In 1999 Whirlpool began a quest to go from one-product, one-customer manufacturer of washing machines to being the global leader of marketing and manufacturing major household appliances, with revenues over $10 billion. Today the Whirlpool brand is the top-selling appliance brand in the world.
Many contributed to Whirlpool’s remarkable success story—but arguably none more than Chief Innovative Officer—Nancy Snyder. Nancy was the chief architect of this remarkable transformation. She tells the complete story in her 2009 book Unleashing Innovation.
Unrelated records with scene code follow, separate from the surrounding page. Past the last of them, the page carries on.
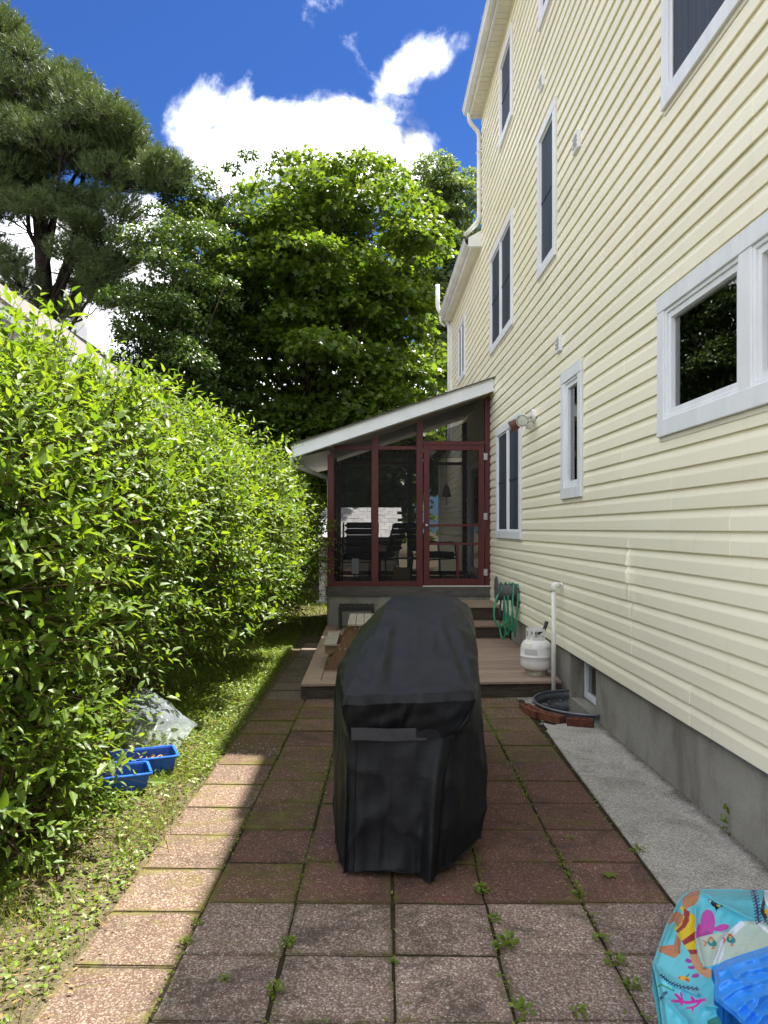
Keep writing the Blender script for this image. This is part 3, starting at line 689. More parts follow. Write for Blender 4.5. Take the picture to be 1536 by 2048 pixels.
# ------------------------------------------------------------------ screened porch
YP, YB = 11.45, 14.3
porch = thing('porch', 'screened porch with dark red posts and a sloping white-edged roof', 'porch', (.6, YP, 0))
def zroof(x): return 2.68 + (x + .58) * .363           # underside of the roof
FZ = .70
MB().box(-.605, 1.845, YP + .02, YB, -.1, .562).build('foundation_wall', 'porch_concrete', porch)
MB().box(-.64, 1.815, YP - .015, YP + .12, .566, .706).build('sill_beam', 'sill_wood', porch, bevel=.004)
MB().box(.80, 1.80, YP - .019, YP + .1, .7065, .719).build('door_threshold', 'white_metal', porch)
for k in range(20):
    y0 = YP + .12 + k * .1365; MB().box(-.6, 1.84, y0, y0 + .133, .63, FZ).build('floor_board', 'wood_floor', porch)
PX = [(-.618, -.521), (.037, .141), (.707, .804), (1.727, 1.812)]
def post(x0, x1, y0, y1, m='red_paint', z0=.707):
    mb = MB(); za, zb = zroof(x0) - .004, zroof(x1) - .004
    mb.add([(x0, y0, z0), (x1, y0, z0), (x1, y1, z0), (x0, y1, z0), (x0, y0, za), (x1, y0, zb), (x1, y1, zb), (x0, y1, za)],
           [(0, 3, 2, 1), (4, 5, 6, 7), (0, 1, 5, 4), (1, 2, 6, 5), (2, 3, 7, 6), (3, 0, 4, 7)])
    return mb.build('post', m, porch, bevel=.004)
for x0, x1 in PX:
    post(x0, x1, YP, YP + .09); post(x0, x1, YB - .09, YB)
for yy in (12.4, 13.35): post(-.61, -.52, yy, yy + .09)
MB().box(-.619, -.520, YP - .003, YP + .093, .7075, .71).build('post_foot', 'red_paint', porch)
def rail(x0, x1, y0, y1, z0, z1, m='red_paint'): return MB().box(x0, x1, y0, y1, z0, z1).build('rail', m, porch, bevel=.003)
for (a, c) in ((PX[0][1], PX[1][0]), (PX[1][1], PX[2][0])):
    for y in (YP, YB - .07):
        rail(a, c, y + .012, y + .06, .707, .785); rail(a, c, y + .012, y + .06, 2.745, 2.80)
rail(PX[2][1], PX[3][0], YP + .012, YP + .06, 2.815, 2.872)
rail(PX[2][1], PX[3][0], YB - .06, YB - .012, .707, .785); rail(PX[2][1], PX[3][0], YB - .06, YB - .012, 2.745, 2.80)
for a, c in ((YP + .09, 12.4), (12.49, 13.35), (13.44, YB - .09)):
    rail(-.595, -.545, a, c, .707, .785); rail(-.595, -.545, a, c, 2.60, 2.66)
# screens
def screen(vs): 
    mb = MB(); mb.add(vs, [(0, 1, 2, 3)]); return mb.build('screen', 'porch_screen', porch)
for y in (YP + .04, YB - .04):
    for (a, c) in ((PX[0][1], PX[1][0]), (PX[1][1], PX[2][0])):
        screen([(a, y, .785), (c, y, .785), (c, y, 2.745), (a, y, 2.745)])
        if zroof(a) > 2.80 or zroof(c) > 2.82: screen([(a, y, 2.80), (c, y, 2.80), (c, y, max(2.801, zroof(c))), (a, y, max(2.801, zroof(a)))])
    a, c = PX[2][1], PX[3][0]
    screen([(a, y, 2.872), (c, y, 2.872), (c, y, zroof(c)), (a, y, zroof(a))])
screen([(PX[2][1], YB - .04, .785), (PX[3][0], YB - .04, .785), (PX[3][0], YB - .04, 2.745), (PX[2][1], YB - .04, 2.745)])
for a, c in ((YP + .09, 12.4), (12.49, 13.35), (13.44, YB - .09)): screen([(-.57, a, .785), (-.57, c, .785), (-.57, c, 2.60), (-.57, a, 2.60)])
# door leaf
dx0, dx1, dz0, dz1 = .815, 1.716, .722, 2.81
mb = MB(); yf0, yf1 = YP - .012, YP + .03
mb.box(dx0, dx0 + .085, yf0, yf1, dz0, dz1); mb.box(dx1 - .085, dx1, yf0, yf1, dz0, dz1)
mb.box(dx0 + .085, dx1 - .085, yf0, yf1, dz0, dz0 + .10); mb.box(dx0 + .085, dx1 - .085, yf0, yf1, dz1 - .075, dz1)
door = mb.build('door', 'red_paint', porch, bevel=.003)
for zz in (1.60, 1.325): MB().box(dx0 + .085, dx1 - .085, yf0 + .006, yf1 - .004, zz, zz + .034).build('glazing_bar', 'red_paint', door, bevel=.002)
MB().box(1.31, 1.342, yf0 + .006, yf1 - .004, dz0 + .10, 1.325).build('glazing_bar', 'red_paint', door, bevel=.002)
mb = MB(); mb.add([(dx0 + .085, YP + .02, dz0 + .1), (dx1 - .085, YP + .02, dz0 + .1), (dx1 - .085, YP + .02, dz1 - .075), (dx0 + .085, YP + .02, dz1 - .075)], [(0, 1, 2, 3)]); mb.build('door_screen', 'porch_screen', door)
mb = MB(); c = Vector((dx0 + .04, yf0, 1.615)); mb.tube([c, c + Vector((0, -.03, 0)), c + Vector((0, -.04, 0)), c + Vector((0, -.062, 0)), c + Vector((0, -.07, 0))], [.012, .012, .024, .024, .012], 12); mb.build('door_knob', 'steel', door, smooth=True)
for zz in (2.64, 1.75, .92): MB().box(dx1 - .01, dx1 + .045, yf0 - .006, yf0 - .001, zz - .05, zz + .05).build('hinge', 'steel', door)
# roof
XL = -1.083; YF = 11.1; YR = 14.75
def zf(x): return 2.60 + (x - XL) * .329                # bottom of the fascia
mb = MB()
mb.prism([(XL, zf(XL) + .10), (XW - .02, zf(XW) + .10), (XW - .02, zf(XW) + .178), (XL, zf(XL) + .178)], 'y', YF + .03, YR); mb.build('roof_deck', 'porch_ceiling', porch)
mb = MB(); mb.prism([(XL - .03, zf(XL) + .170), (XW - .016, zf(XW) + .184), (XW - .016, zf(XW) + .205), (XL - .03, zf(XL) + .190)], 'y', YF - .035, YR + .03); mb.build('roof_shingles', 'shingle', porch)
mb = MB(); mb.prism([(XL, zf(XL)), (XW - .018, zf(XW)), (XW - .018, zf(XW) + .165), (XL, zf(XL) + .165)], 'y', YF, YF + .028); mb.build('fascia', 'white_trim', porch, bevel=.003)
mb = MB(); mb.prism([(XL - .004, zf(XL) + .166), (XW - .018, zf(XW) + .166), (XW - .018, zf(XW) + .183), (XL - .004, zf(XL) + .183)], 'y', YF - .012, YF + .028); mb.build('drip_edge', 'white_metal', porch)
n = 26
for k in range(n):                                     # soffit boards under the front overhang
    a = XL + (XW - .02 - XL) * k / n; c = XL + (XW - .02 - XL) * (k + 1) / n - .004
    mb = MB(); mb.add([(a, YF + .03, zf(a) + .02), (c, YF + .03, zf(c) + .02), (c, YP, zf(c) + .02), (a, YP, zf(a) + .02), (a, YF + .03, zf(a) + .03), (c, YF + .03, zf(c) + .03), (c, YP, zf(c) + .03), (a, YP, zf(a) + .03)],
                      [(0, 3, 2, 1), (4, 5, 6, 7), (0, 1, 5, 4), (1, 2, 6, 5), (2, 3, 7, 6), (3, 0, 4, 7)]); mb.build('soffit_board', 'soffit_vinyl', porch)
for k in range(20):                                    # soffit boards under the left overhang
    y0 = YP + .01 + k * .162; x0, x1 = XL, -.60
    mb = MB(); mb.add([(x0, y0, zf(x0) + .02), (x1, y0, zf(x1) - .02), (x1, y0 + .157, zf(x1) - .02), (x0, y0 + .157, zf(x0) + .02)], [(0, 1, 2, 3)]); mb.build('soffit_board', 'soffit_vinyl', porch)
MB().box(XL - .022, XL - .002, YF, YR, zf(XL) + .0, zf(XL) + .165).build('fascia', 'white_trim', porch)
gutter(YF - .03, YR, XL - .125, zf(XL) + .16, porch)
pipe(rnd_path([(XL - .07, 11.5, 2.66), (XL - .07, 11.5, 2.52), (-.632, 12.2, 2.36), (-.632, 12.2, 1.2), (-.632, 12.2, .05)], .09), .034, parent=porch)

# things in the porch ------------------------------------------------
def cushion(mb, x0, x1, y0, y1, z0, z1): mb.box(x0, x1, y0, y1, z0, z1)
def make_chair(label):
    t = thing('patio_chair', label, 'chair', (0, 0, 0), 'black patio chairs inside the porch')
    for sx in (-1, 1):
        mb = MB(); mb.tube(rnd_path([(sx * .29, -.30, 0), (sx * .29, -.28, .40), (sx * .29, -.24, .62)], .05), .014, 8); mb.build('leg', 'black_metal', t, smooth=True)
        mb = MB(); mb.tube(rnd_path([(sx * .29, .30, 0), (sx * .27, .26, .38), (sx * .27, .42, .95)], .05), .014, 8); mb.build('leg', 'black_metal', t, smooth=True)
        mb = MB(); mb.tube(rnd_path([(sx * .29, -.30, .58), (sx * .30, -.20, .635), (sx * .30, .15, .62), (sx * .275, .32, .60)], .06), .02, 8); mb.build('armrest', 'black_metal', t, smooth=True)
    mb = MB(); mb.tube([(-.29, -.28, .36), (.29, -.28, .36), (.27, .27, .34), (-.27, .27, .34), (-.29, -.28, .36)], .012, 6); mb.build('seat_frame', 'black_metal', t, smooth=True)
    MB().box(-.265, .265, -.30, .24, .37, .47).build('seat', 'black_cushion', t, bevel=.035, seg=3)
    for k in range(5):
        z0 = .48 + k * .098; y0 = .235 + k * .030
        mb = MB(); mb.add([(-.25, y0, z0), (.25, y0, z0), (.25, y0 + .12, z0), (-.25, y0 + .12, z0), (-.25, y0 + .03, z0 + .093), (.25, y0 + .03, z0 + .093), (.25, y0 + .15, z0 + .093), (-.25, y0 + .15, z0 + .093)],
                          [(0, 3, 2, 1), (4, 5, 6, 7), (0, 1, 5, 4), (1, 2, 6, 5), (2, 3, 7, 6), (3, 0, 4, 7)])
        mb.build('back_cushion', 'black_cushion', t, bevel=.03, seg=3)
    return t
def copy_tree(o, parent=None):
    c = o.copy(); C.objects.link(c)
    if parent is not None: c.parent = parent
    for ch in list(o.children): copy_tree(ch, c)
    return c
ch = make_chair('black cushioned porch chair with a ribbed back turned to the yard')
ch.location = (-.17, 12.35, FZ); ch.rotation_euler = (0, 0, R(186))
tg = MB().box(.02, .13, .28, .284, .16, .40).build('tag', 'white_trim', ch)
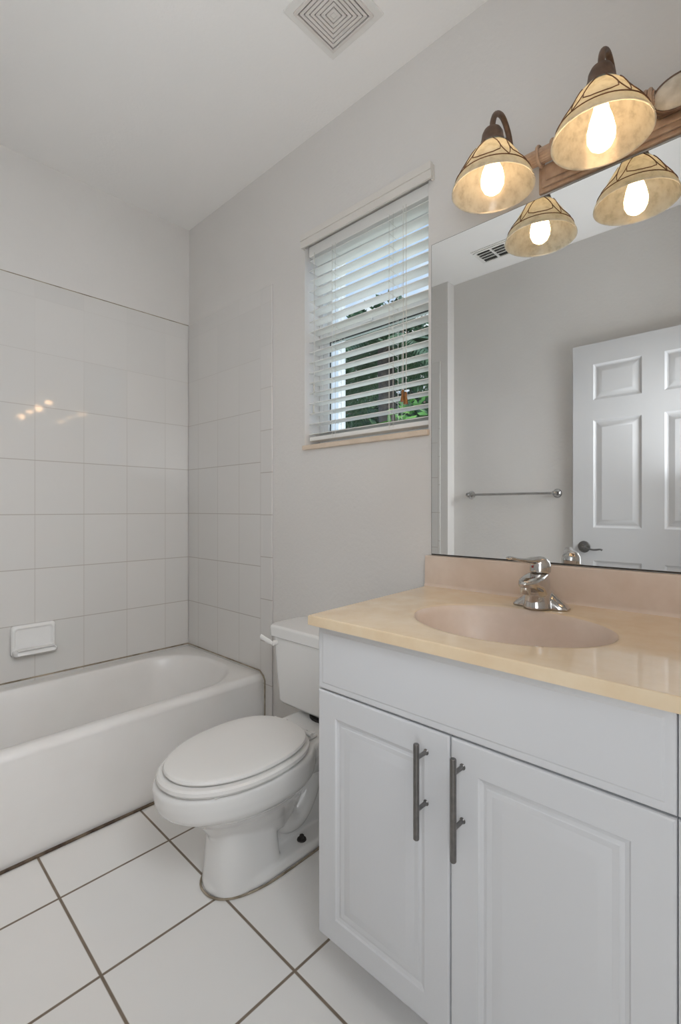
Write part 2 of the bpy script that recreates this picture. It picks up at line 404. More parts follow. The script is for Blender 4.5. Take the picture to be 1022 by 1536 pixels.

Nancy would be the first to tell you that there was an endless array of people who deserve credit for this remarkable transformation. That said, amongst those that were closest to the work itself, there’s an especially important group. Nancy calls them iHeros. Without the efforts of the iHeros many of the remarkable commercial innovation successes would have never come to fruition. In addition, these people were the catalysts that enabled the organization to institutionalize (culturally) innovation at Whirlpool.
These are people who took out-of-the-ordinary personal risks, made personal sacrifices, and constantly ‘took one for the team’. In the end, their ‘reputational capital’ was off-the-charts. It goes without saying that they were respected—but people also liked them. They were iHeros because their peers recognized them as such—not because the organization issued them an award.
There were those within Whirlpool that were almost singularly responsible for some remarkable commercial innovation successes at Whirlpool. Yet, they weren’t recognized as iHeros by their peers. Why? Because they were perceived to be more about ‘me’ than ‘we’.
Whereas iHeros weren’t self-glorifying, these individuals tended to be. General Richard Myers once told me that self-aggrandizement was just about the worst character trait one could have in the military. Turns out, it’s one of the worst at Whirlpool too—although fortunately they don’t seem to have much of it!
Recall in The Power of Professionalism I advocated that professionals are defined by how, not by what they do. Here’s yet another example of that at Whirlpool.
‘Can we tolerate working with you?” This is one of only three key questions that several respected executive recruiters tell us need be asked in hiring interviews. (The other two are: ‘can you do the job?’ and ‘will you love the job?’) While it’s more important to be respected than liked, the Whirlpool experience reinforces how important it is to be liked as well. Ask yourself, everything else being equal, who would I rather work with—someone I like or someone I just tolerate? Kind of a no-brainer, huh?